Dataset extract:
-------
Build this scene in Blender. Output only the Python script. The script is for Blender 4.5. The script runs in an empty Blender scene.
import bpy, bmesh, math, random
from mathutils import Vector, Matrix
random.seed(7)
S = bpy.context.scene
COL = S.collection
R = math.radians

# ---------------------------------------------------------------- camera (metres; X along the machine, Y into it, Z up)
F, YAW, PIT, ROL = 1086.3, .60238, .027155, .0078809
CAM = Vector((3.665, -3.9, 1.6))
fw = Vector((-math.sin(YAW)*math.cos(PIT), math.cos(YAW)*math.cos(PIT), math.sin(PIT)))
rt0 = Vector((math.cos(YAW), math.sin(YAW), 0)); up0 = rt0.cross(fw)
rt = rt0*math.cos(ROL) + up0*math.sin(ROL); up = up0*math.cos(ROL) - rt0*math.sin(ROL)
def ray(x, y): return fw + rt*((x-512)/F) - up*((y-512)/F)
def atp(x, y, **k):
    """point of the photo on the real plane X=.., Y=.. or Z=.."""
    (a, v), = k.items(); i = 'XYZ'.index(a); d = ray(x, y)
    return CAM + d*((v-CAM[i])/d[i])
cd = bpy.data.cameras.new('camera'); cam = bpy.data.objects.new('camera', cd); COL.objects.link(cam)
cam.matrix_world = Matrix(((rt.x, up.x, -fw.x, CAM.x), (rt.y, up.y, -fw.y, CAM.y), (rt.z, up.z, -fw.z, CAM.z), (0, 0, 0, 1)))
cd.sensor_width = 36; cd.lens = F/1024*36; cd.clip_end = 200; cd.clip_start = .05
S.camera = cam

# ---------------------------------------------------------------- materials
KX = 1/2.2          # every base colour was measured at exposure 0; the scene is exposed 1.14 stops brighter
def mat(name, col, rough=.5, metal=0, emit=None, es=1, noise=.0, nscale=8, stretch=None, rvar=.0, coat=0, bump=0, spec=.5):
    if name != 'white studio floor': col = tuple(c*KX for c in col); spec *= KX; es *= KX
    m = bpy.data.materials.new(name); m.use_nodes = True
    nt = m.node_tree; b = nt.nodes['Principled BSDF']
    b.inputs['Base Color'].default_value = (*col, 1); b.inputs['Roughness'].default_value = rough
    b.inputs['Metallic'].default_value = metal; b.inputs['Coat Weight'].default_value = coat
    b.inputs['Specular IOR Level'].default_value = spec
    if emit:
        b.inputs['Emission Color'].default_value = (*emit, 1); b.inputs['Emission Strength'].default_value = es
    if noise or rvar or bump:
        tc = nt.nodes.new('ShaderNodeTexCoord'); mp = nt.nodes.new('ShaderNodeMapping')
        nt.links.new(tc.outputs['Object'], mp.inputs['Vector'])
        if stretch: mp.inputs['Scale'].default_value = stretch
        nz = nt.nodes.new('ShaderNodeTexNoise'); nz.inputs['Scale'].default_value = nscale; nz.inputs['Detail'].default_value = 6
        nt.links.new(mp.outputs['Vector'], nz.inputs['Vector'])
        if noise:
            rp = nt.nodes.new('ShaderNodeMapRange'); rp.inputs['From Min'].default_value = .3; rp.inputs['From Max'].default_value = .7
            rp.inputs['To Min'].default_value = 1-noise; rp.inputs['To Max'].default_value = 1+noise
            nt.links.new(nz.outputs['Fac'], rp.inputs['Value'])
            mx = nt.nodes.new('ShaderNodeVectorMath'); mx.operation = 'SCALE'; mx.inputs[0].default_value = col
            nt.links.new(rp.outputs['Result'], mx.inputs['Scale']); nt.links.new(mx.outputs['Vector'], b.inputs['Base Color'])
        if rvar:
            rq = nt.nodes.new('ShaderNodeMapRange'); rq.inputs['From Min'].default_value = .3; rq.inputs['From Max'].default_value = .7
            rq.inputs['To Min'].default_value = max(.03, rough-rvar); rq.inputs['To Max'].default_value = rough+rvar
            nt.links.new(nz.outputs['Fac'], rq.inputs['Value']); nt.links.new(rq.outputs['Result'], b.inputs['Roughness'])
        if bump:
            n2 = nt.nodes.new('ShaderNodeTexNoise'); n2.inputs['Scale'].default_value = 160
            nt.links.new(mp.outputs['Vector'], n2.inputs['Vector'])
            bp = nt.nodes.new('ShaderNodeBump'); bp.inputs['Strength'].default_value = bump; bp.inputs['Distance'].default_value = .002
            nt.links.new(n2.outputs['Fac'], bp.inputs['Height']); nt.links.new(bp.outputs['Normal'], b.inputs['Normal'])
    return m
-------
Goal: Retype all the material above precisely, with no line left out.

Solution to this problem:
Build this scene in Blender. Output only the Python script. The script is for Blender 4.5. The script runs in an empty Blender scene.
import bpy, bmesh, math, random
from mathutils import Vector, Matrix
random.seed(7)
S = bpy.context.scene
COL = S.collection
R = math.radians

# ---------------------------------------------------------------- camera (metres; X along the machine, Y into it, Z up)
F, YAW, PIT, ROL = 1086.3, .60238, .027155, .0078809
CAM = Vector((3.665, -3.9, 1.6))
fw = Vector((-math.sin(YAW)*math.cos(PIT), math.cos(YAW)*math.cos(PIT), math.sin(PIT)))
rt0 = Vector((math.cos(YAW), math.sin(YAW), 0)); up0 = rt0.cross(fw)
rt = rt0*math.cos(ROL) + up0*math.sin(ROL); up = up0*math.cos(ROL) - rt0*math.sin(ROL)
def ray(x, y): return fw + rt*((x-512)/F) - up*((y-512)/F)
def atp(x, y, **k):
    """point of the photo on the real plane X=.., Y=.. or Z=.."""
    (a, v), = k.items(); i = 'XYZ'.index(a); d = ray(x, y)
    return CAM + d*((v-CAM[i])/d[i])
cd = bpy.data.cameras.new('camera'); cam = bpy.data.objects.new('camera', cd); COL.objects.link(cam)
cam.matrix_world = Matrix(((rt.x, up.x, -fw.x, CAM.x), (rt.y, up.y, -fw.y, CAM.y), (rt.z, up.z, -fw.z, CAM.z), (0, 0, 0, 1)))
cd.sensor_width = 36; cd.lens = F/1024*36; cd.clip_end = 200; cd.clip_start = .05
S.camera = cam

# ---------------------------------------------------------------- materials
KX = 1/2.2          # every base colour was measured at exposure 0; the scene is exposed 1.14 stops brighter
def mat(name, col, rough=.5, metal=0, emit=None, es=1, noise=.0, nscale=8, stretch=None, rvar=.0, coat=0, bump=0, spec=.5):
    if name != 'white studio floor': col = tuple(c*KX for c in col); spec *= KX; es *= KX
    m = bpy.data.materials.new(name); m.use_nodes = True
    nt = m.node_tree; b = nt.nodes['Principled BSDF']
    b.inputs['Base Color'].default_value = (*col, 1); b.inputs['Roughness'].default_value = rough
    b.inputs['Metallic'].default_value = metal; b.inputs['Coat Weight'].default_value = coat
    b.inputs['Specular IOR Level'].default_value = spec
    if emit:
        b.inputs['Emission Color'].default_value = (*emit, 1); b.inputs['Emission Strength'].default_value = es
    if noise or rvar or bump:
        tc = nt.nodes.new('ShaderNodeTexCoord'); mp = nt.nodes.new('ShaderNodeMapping')
        nt.links.new(tc.outputs['Object'], mp.inputs['Vector'])
        if stretch: mp.inputs['Scale'].default_value = stretch
        nz = nt.nodes.new('ShaderNodeTexNoise'); nz.inputs['Scale'].default_value = nscale; nz.inputs['Detail'].default_value = 6
        nt.links.new(mp.outputs['Vector'], nz.inputs['Vector'])
        if noise:
            rp = nt.nodes.new('ShaderNodeMapRange'); rp.inputs['From Min'].default_value = .3; rp.inputs['From Max'].default_value = .7
            rp.inputs['To Min'].default_value = 1-noise; rp.inputs['To Max'].default_value = 1+noise
            nt.links.new(nz.outputs['Fac'], rp.inputs['Value'])
            mx = nt.nodes.new('ShaderNodeVectorMath'); mx.operation = 'SCALE'; mx.inputs[0].default_value = col
            nt.links.new(rp.outputs['Result'], mx.inputs['Scale']); nt.links.new(mx.outputs['Vector'], b.inputs['Base Color'])
        if rvar:
            rq = nt.nodes.new('ShaderNodeMapRange'); rq.inputs['From Min'].default_value = .3; rq.inputs['From Max'].default_value = .7
            rq.inputs['To Min'].default_value = max(.03, rough-rvar); rq.inputs['To Max'].default_value = rough+rvar
            nt.links.new(nz.outputs['Fac'], rq.inputs['Value']); nt.links.new(rq.outputs['Result'], b.inputs['Roughness'])
        if bump:
            n2 = nt.nodes.new('ShaderNodeTexNoise'); n2.inputs['Scale'].default_value = 160
            nt.links.new(mp.outputs['Vector'], n2.inputs['Vector'])
            bp = nt.nodes.new('ShaderNodeBump'); bp.inputs['Strength'].default_value = bump; bp.inputs['Distance'].default_value = .002
            nt.links.new(n2.outputs['Fac'], bp.inputs['Height']); nt.links.new(bp.outputs['Normal'], b.inputs['Normal'])
    return m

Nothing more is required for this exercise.